[Scripts that build scenes]
_ _ _

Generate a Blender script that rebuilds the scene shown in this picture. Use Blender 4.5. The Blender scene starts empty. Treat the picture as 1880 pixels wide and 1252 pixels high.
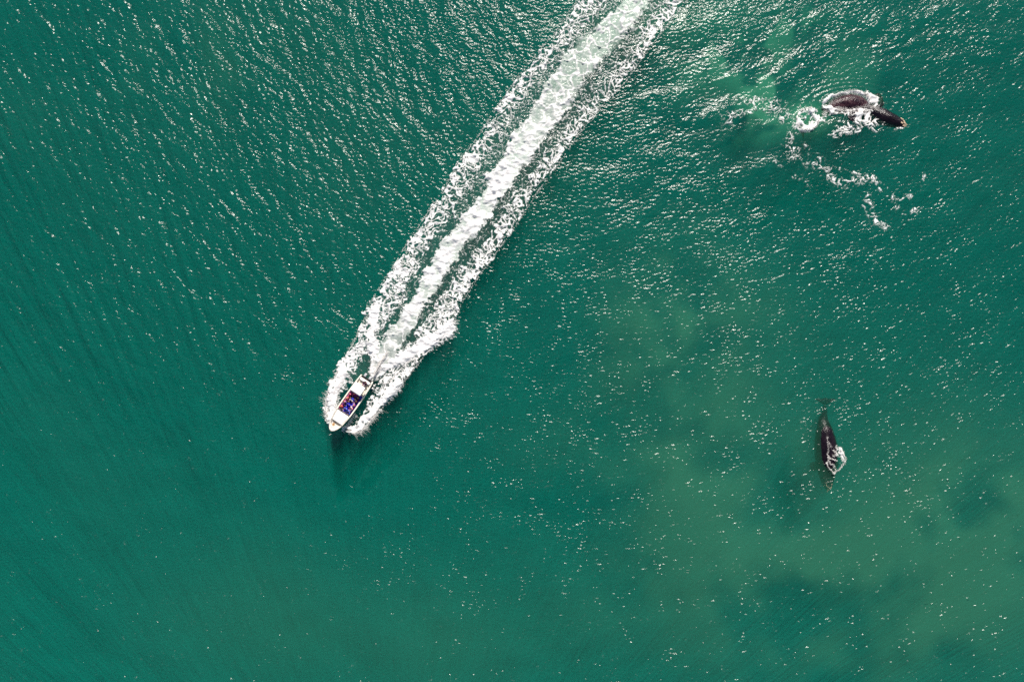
import bpy, bmesh, math, random
import numpy as np
from mathutils import Vector, Matrix, noise as mnoise
random.seed(7); rng = np.random.default_rng(11)
sc = bpy.context.scene
C = sc.collection
R = math.radians

# ---------------------------------------------------------------- camera, light, exposure
H = 100.0                       # drone height, metres
S = 0.08                        # metres per photo pixel on the water
cam = bpy.data.cameras.new('camera'); camo = bpy.data.objects.new('camera', cam); C.objects.link(camo)
camo.location = (0, 0, H); camo.rotation_euler = (0, 0, 0)
cam.sensor_width = 36; cam.lens = 36 * H / (1880 * S); cam.clip_end = 20000; cam.clip_start = 1
sc.camera = camo

SUN_EL, SUN_AZ = 46.0, 11.0     # azimuth east of +Y (image top)
w = bpy.data.worlds.new('World'); sc.world = w; w.use_nodes = True
nt = w.node_tree; nt.nodes.clear()
sky = nt.nodes.new('ShaderNodeTexSky'); sky.sky_type = 'NISHITA'; sky.sun_disc = False
sky.sun_elevation = R(SUN_EL); sky.sun_rotation = R(SUN_AZ); sky.altitude = 0
bg = nt.nodes.new('ShaderNodeBackground'); bg.inputs[1].default_value = 0.06
wo = nt.nodes.new('ShaderNodeOutputWorld')
nt.links.new(sky.outputs[0], bg.inputs[0]); nt.links.new(bg.outputs[0], wo.inputs[0])
sl = bpy.data.lights.new('sun', 'SUN'); sl.energy = 5.0; sl.angle = R(0.55); sl.color = (1.0, .92, .84)
so = bpy.data.objects.new('sun', sl); C.objects.link(so)
sd = Vector((math.sin(R(SUN_AZ)) * math.cos(R(SUN_EL)), math.cos(R(SUN_AZ)) * math.cos(R(SUN_EL)), math.sin(R(SUN_EL))))
so.rotation_euler = sd.to_track_quat('Z', 'Y').to_euler(); so.location = (30, 60, 120)
sc.view_settings.view_transform = 'Standard'; sc.view_settings.look = 'None'
sc.view_settings.exposure = 0.24; sc.view_settings.gamma = 1; sc.view_settings.use_curve_mapping = False
cy = sc.cycles
cy.use_denoising = False
cy.max_bounces = 8; cy.volume_bounces = 0; cy.transparent_max_bounces = 16
cy.caustics_reflective = False; cy.caustics_refractive = False
cy.sample_clamp_indirect = 4

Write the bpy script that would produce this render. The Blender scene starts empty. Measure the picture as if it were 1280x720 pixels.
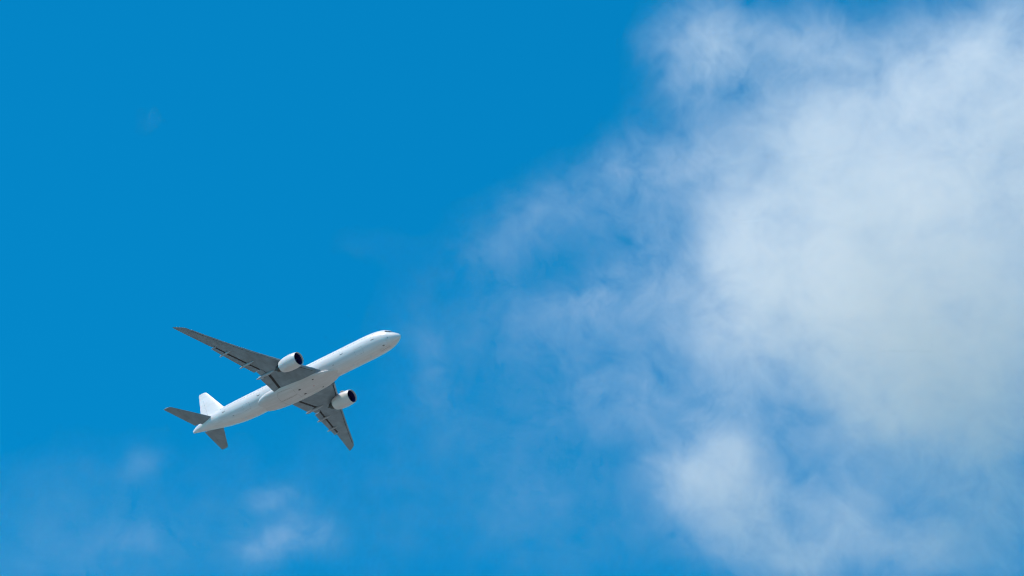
import bpy, bmesh, math, random
import numpy as np
from mathutils import Vector, Matrix

# ------------------------------------------------------------------ camera, sky, sun, exposure
scene = bpy.context.scene
col = scene.collection
R = math.radians
ELEV = R(32.0)
EYE = Vector((0, 0, 1.7))
FPX = 200.0 / 36.0 * 1280.0                     # focal length in pixels of the 1280 px frame

cam_data = bpy.data.cameras.new('camera')
cam_data.lens = 200.0; cam_data.sensor_width = 36.0
cam_data.clip_start = 1.0; cam_data.clip_end = 200000.0
cam = bpy.data.objects.new('camera', cam_data); col.objects.link(cam)
cam.location = EYE
cam.rotation_euler = (math.pi / 2 + ELEV, 0, 0)
scene.camera = cam

# view frame (right, down, forward) -> world, used to stand things in the sky
VIEW = Matrix(((1, 0, 0), (0, math.sin(ELEV), math.cos(ELEV)), (0, -math.cos(ELEV), math.sin(ELEV))))
# attitude of the airplane in that frame: columns aft, starboard, up
ATT = Matrix(((-0.7371987504, -0.6710364388, 0.0790449251),
              (0.3630207212, -0.4920229899, -0.7912833458),
              (0.5698718788, -0.5546381481, 0.6063188653)))
PLANE_T = Vector((-27.686, 11.0386, 1414.96))
PLANE_ROT = VIEW @ ATT

SUN_LOCAL = Vector((0.28, 0.55, 0.79)).normalized()      # in the airplane's frame: from behind, starboard, above
SUN_DIR = (PLANE_ROT @ SUN_LOCAL).normalized()
sun_elev = math.asin(SUN_DIR.z)
sun_az = math.atan2(SUN_DIR.x, SUN_DIR.y)

world = bpy.data.worlds.new('World'); scene.world = world; world.use_nodes = True
wn = world.node_tree; wn.nodes.clear()
w_out = wn.nodes.new('ShaderNodeOutputWorld'); w_bg = wn.nodes.new('ShaderNodeBackground')
sky = wn.nodes.new('ShaderNodeTexSky'); sky.sky_type = 'NISHITA'; sky.sun_disc = False
sky.sun_elevation = sun_elev; sky.sun_rotation = sun_az
sky.air_density = 1.0; sky.dust_density = 0.3; sky.ozone_density = 3.0; sky.altitude = 0
tint = wn.nodes.new('ShaderNodeMix'); tint.data_type = 'RGBA'; tint.blend_type = 'MULTIPLY'
tint.inputs[0].default_value = 1.0
tint.inputs[7].default_value = (0.008, 0.905, 1.17, 1)
wn.links.new(sky.outputs[0], tint.inputs[6]); wn.links.new(tint.outputs[2], w_bg.inputs[0])
wn.links.new(w_bg.outputs[0], w_out.inputs[0])
w_bg.inputs[1].default_value = 0.145

sd = bpy.data.lights.new('sun', 'SUN'); sd.energy = 5.0; sd.angle = R(0.5); sd.color = (1.0, 0.87, 0.77)
sun = bpy.data.objects.new('sun', sd); col.objects.link(sun)
sun.rotation_euler = SUN_DIR.to_track_quat('Z', 'Y').to_euler(); sun.location = (0, 0, 3000)

scene.view_settings.view_transform = 'Standard'; scene.view_settings.look = 'None'
scene.view_settings.exposure = 0.0; scene.view_settings.gamma = 1.0
scene.render.engine = 'CYCLES'
scene.cycles.use_denoising = True
scene.cycles.max_bounces = 10; scene.cycles.volume_bounces = 12
scene.cycles.volume_step_rate = 6.0; scene.cycles.volume_max_steps = 512
scene.cycles.filter_width = 1.2
scene.cycles.use_adaptive_sampling = True; scene.cycles.adaptive_threshold = 0.03; scene.cycles.adaptive_min_samples = 12

# ------------------------------------------------------------------ helpers
def nt(name):
    m = bpy.data.materials.new(name); m.use_nodes = True
    n = m.node_tree; n.nodes.clear()
    o = n.nodes.new('ShaderNodeOutputMaterial'); b = n.nodes.new('ShaderNodeBsdfPrincipled')
    n.links.new(b.outputs[0], o.inputs[0])
    return m, n, b

def paint(name, c, rough=0.35, metal=0.0, coat=0.3, grime=0.12, streak=(0.12, 1.2, 1.2), scale=1.0, panel=0.0):
    """painted skin: base colour broken by faint airflow-wise streaks and blotches of dirt"""
    m, n, b = nt(name)
    tc = n.nodes.new('ShaderNodeTexCoord'); mp = n.nodes.new('ShaderNodeMapping')
    mp.inputs['Scale'].default_value = streak
    n.links.new(tc.outputs['Object'], mp.inputs[0])
    a = n.nodes.new('ShaderNodeTexNoise'); a.inputs['Scale'].default_value = scale; a.inputs['Detail'].default_value = 8
    a.inputs['Roughness'].default_value = 0.65
    n.links.new(mp.outputs[0], a.inputs['Vector'])
    r = n.nodes.new('ShaderNodeValToRGB')
    r.color_ramp.elements[0].position = 0.3; r.color_ramp.elements[1].position = 0.7
    g = 1 - grime
    r.color_ramp.elements[0].color = (c[0]*g, c[1]*g*0.985, c[2]*g*0.95, 1)
    r.color_ramp.elements[1].color = (*c, 1)
    n.links.new(a.outputs[0], r.inputs[0])
    last = r.outputs[0]
    if panel:                                     # skin panels: slight changes of tone from sheet to sheet
        bk = n.nodes.new('ShaderNodeTexBrick')
        mp2 = n.nodes.new('ShaderNodeMapping'); mp2.inputs['Scale'].default_value = (1, 1, 1)
        n.links.new(tc.outputs['Object'], mp2.inputs[0]); n.links.new(mp2.outputs[0], bk.inputs['Vector'])
        bk.inputs['Color1'].default_value = (1, 1, 1, 1)
        bk.inputs['Color2'].default_value = (1 - panel, 1 - panel, 1 - panel, 1)
        bk.inputs['Mortar'].default_value = (1 - 2.2*panel,)*3 + (1,)
        bk.inputs['Scale'].default_value = 0.5; bk.inputs['Mortar Size'].default_value = 0.012
        bk.inputs['Brick Width'].default_value = 2.2; bk.inputs['Row Height'].default_value = 0.8
        mx = n.nodes.new('ShaderNodeMix'); mx.data_type = 'RGBA'; mx.blend_type = 'MULTIPLY'
        mx.inputs[0].default_value = 1
        n.links.new(last, mx.inputs[6]); n.links.new(bk.outputs[0], mx.inputs[7]); last = mx.outputs[2]
    n.links.new(last, b.inputs['Base Color'])
    b.inputs['Roughness'].default_value = rough; b.inputs['Metallic'].default_value = metal
    b.inputs['Coat Weight'].default_value = coat; b.inputs['Coat Roughness'].default_value = 0.15
    return m

M = {}
M['white'] = paint('white_paint', (0.77, 0.77, 0.77), 0.35, grime=0.15, panel=0.045)
M['belly'] = paint('belly_paint', (0.68, 0.68, 0.68), 0.42, coat=0.2, grime=0.16, panel=0.04)
M['cowl'] = paint('cowling_paint', (0.70, 0.70, 0.70), 0.3, grime=0.12, panel=0.03)
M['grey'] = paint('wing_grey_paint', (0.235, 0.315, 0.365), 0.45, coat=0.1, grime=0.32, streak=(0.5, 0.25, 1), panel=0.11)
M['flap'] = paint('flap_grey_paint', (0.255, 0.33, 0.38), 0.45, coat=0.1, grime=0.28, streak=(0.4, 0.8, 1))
M['metal'] = paint('polished_metal', (0.82, 0.83, 0.85), 0.28, metal=0.9, coat=0, grime=0.08)
M['dark'] = paint('dark_parts_gap_shade', (0.025, 0.027, 0.03), 0.6, coat=0, grime=0.3)  # near-black for dark fittings and the shade painted in flap and slat gaps
M['duct'] = paint('intake_duct', (0.03, 0.02, 0.15), 0.55, coat=0, grime=0.3)
M['fan'] = paint('fan_blade', (0.035, 0.025, 0.13), 0.3, metal=0.6, coat=0, grime=0.3)
M['nozzle'] = paint('burnt_nozzle_metal', (0.09, 0.085, 0.08), 0.5, metal=0.5, coat=0, grime=0.35)
M['glass'] = paint('dark_glass', (0.012, 0.013, 0.016), 0.25, coat=0.0, grime=0.1)
M['canoe'] = paint('fairing_grey_paint', (0.36, 0.42, 0.46), 0.4, coat=0.2, grime=0.12)
M['light'] = paint('clear_lamp_glass', (0.5, 0.55, 0.52), 0.2, coat=0.5)
M['window'] = paint('window_pane', (0.50, 0.48, 0.49), 0.2, coat=0.8, grime=0.1)
M['seam'] = paint('seam_line', (0.30, 0.30, 0.29), 0.6, coat=0, grime=0.3)
M['beacon'] = paint('red_beacon_glass', (0.5, 0.04, 0.03), 0.2, coat=0.6)

def mesh_obj(name, verts, faces, mat, parent=None, smooth=True, angle=35):
    me = bpy.data.meshes.new(name)
    me.from_pydata([tuple(v) for v in verts], [], faces)
    bm = bmesh.new(); bm.from_mesh(me)
    bmesh.ops.remove_doubles(bm, verts=bm.verts, dist=1e-5)
    bmesh.ops.recalc_face_normals(bm, faces=bm.faces)
    bm.to_mesh(me); bm.free()
    if smooth:
        me.polygons.foreach_set('use_smooth', [True] * len(me.polygons))
        me.set_sharp_from_angle(angle=R(angle))
    me.materials.append(mat)
    o = bpy.data.objects.new(name, me); col.objects.link(o)
    if parent: o.parent = parent
    return o

class MB:
    def __init__(s): s.v = []; s.f = []
    def loft(s, rings, closed=True, cap0=True, cap1=True):
        b = len(s.v); n = len(rings[0])
        for r in rings: s.v += [tuple(p) for p in r]
        for i in range(len(rings) - 1):
            for j in range(n if closed else n - 1):
                k = (j + 1) % n
                s.f.append((b+i*n+j, b+i*n+k, b+(i+1)*n+k, b+(i+1)*n+j))
        if cap0: s.f.append(tuple(b+j for j in range(n))[::-1])
        if cap1: s.f.append(tuple(b+(len(rings)-1)*n+j for j in range(n)))
        return s
    def build(s, name, mat, parent=None, **k): return mesh_obj(name, s.v, s.f, mat, parent, **k)

def pchip(xs, ys):
    xs = np.array(xs, float); ys = np.array(ys, float)
    h = np.diff(xs); d = np.diff(ys) / h
    m = np.zeros(len(xs)); m[0] = d[0]; m[-1] = d[-1]
    for i in range(1, len(xs) - 1):
        if d[i-1] * d[i] > 0:
            w1 = 2*h[i] + h[i-1]; w2 = h[i] + 2*h[i-1]
            m[i] = (w1 + w2) / (w1/d[i-1] + w2/d[i])
    def f(x):
        x = min(max(x, xs[0]), xs[-1]); i = int(min(np.searchsorted(xs, x, 'right') - 1, len(xs) - 2))
        t = (x - xs[i]) / h[i]
        return float((2*t**3-3*t**2+1)*ys[i] + (t**3-2*t**2+t)*h[i]*m[i] + (-2*t**3+3*t**2)*ys[i+1] + (t**3-t**2)*h[i]*m[i+1])
    return f
def lerp(a, b, t): return a + (b - a) * t
def interp(x, xs, ys): return float(np.interp(x, xs, ys))

# ------------------------------------------------------------------ ground (below and behind the camera; its light fills the underside)
gm, gn_, gb = nt('dry_grass_fields')
tcg = gn_.nodes.new('ShaderNodeTexCoord')
vg = gn_.nodes.new('ShaderNodeTexVoronoi'); vg.inputs['Scale'].default_value = 0.004
ng = gn_.nodes.new('ShaderNodeTexNoise'); ng.inputs['Scale'].default_value = 0.05; ng.inputs['Detail'].default_value = 10
gn_.links.new(tcg.outputs['Object'], vg.inputs['Vector']); gn_.links.new(tcg.outputs['Object'], ng.inputs['Vector'])
rg = gn_.nodes.new('ShaderNodeValToRGB')
rg.color_ramp.elements[0].color = (0.175, 0.178, 0.165, 1); rg.color_ramp.elements[1].color = (0.11, 0.125, 0.105, 1)
e = rg.color_ramp.elements.new(0.5); e.color = (0.215, 0.212, 0.195, 1)
mg = gn_.nodes.new('ShaderNodeMix'); mg.data_type = 'FLOAT'; mg.inputs[0].default_value = 0.5
sg = gn_.nodes.new('ShaderNodeSeparateColor'); gn_.links.new(vg.outputs['Color'], sg.inputs[0])
gn_.links.new(sg.outputs[0], mg.inputs[2]); gn_.links.new(ng.outputs[0], mg.inputs[3])
gn_.links.new(mg.outputs[0], rg.inputs[0]); gn_.links.new(rg.outputs[0], gb.inputs['Base Color'])
gb.inputs['Roughness'].default_value = 0.95
gv, gf = [(0, 0, 0)], []
for ri, rad in enumerate((300, 1500, 6000, 20000, 60000)):
    for k in range(64):
        a = 2*math.pi*k/64; gv.append((rad*math.cos(a), rad*math.sin(a), 0))
for k in range(64):
    gf.append((0, 1+k, 1+(k+1) % 64))
    for ri in range(4): gf.append((1+ri*64+k, 1+(ri+1)*64+k, 1+(ri+1)*64+(k+1) % 64, 1+ri*64+(k+1) % 64))
ground = mesh_obj('ground', gv, gf, gm, smooth=False)
ground['kind'] = 'structure'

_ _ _

(SHORT TASK): Copy out the listing above from the line containing "Write the bpy" to the line containing "scene.camera = cam", both included, exactly as written and minus the images.

(COMPLETED EXERCISE):
Write the bpy script that would produce this render. The Blender scene starts empty. Measure the picture as if it were 1280x720 pixels.
import bpy, bmesh, math, random
import numpy as np
from mathutils import Vector, Matrix

# ------------------------------------------------------------------ camera, sky, sun, exposure
scene = bpy.context.scene
col = scene.collection
R = math.radians
ELEV = R(32.0)
EYE = Vector((0, 0, 1.7))
FPX = 200.0 / 36.0 * 1280.0                     # focal length in pixels of the 1280 px frame

cam_data = bpy.data.cameras.new('camera')
cam_data.lens = 200.0; cam_data.sensor_width = 36.0
cam_data.clip_start = 1.0; cam_data.clip_end = 200000.0
cam = bpy.data.objects.new('camera', cam_data); col.objects.link(cam)
cam.location = EYE
cam.rotation_euler = (math.pi / 2 + ELEV, 0, 0)
scene.camera = cam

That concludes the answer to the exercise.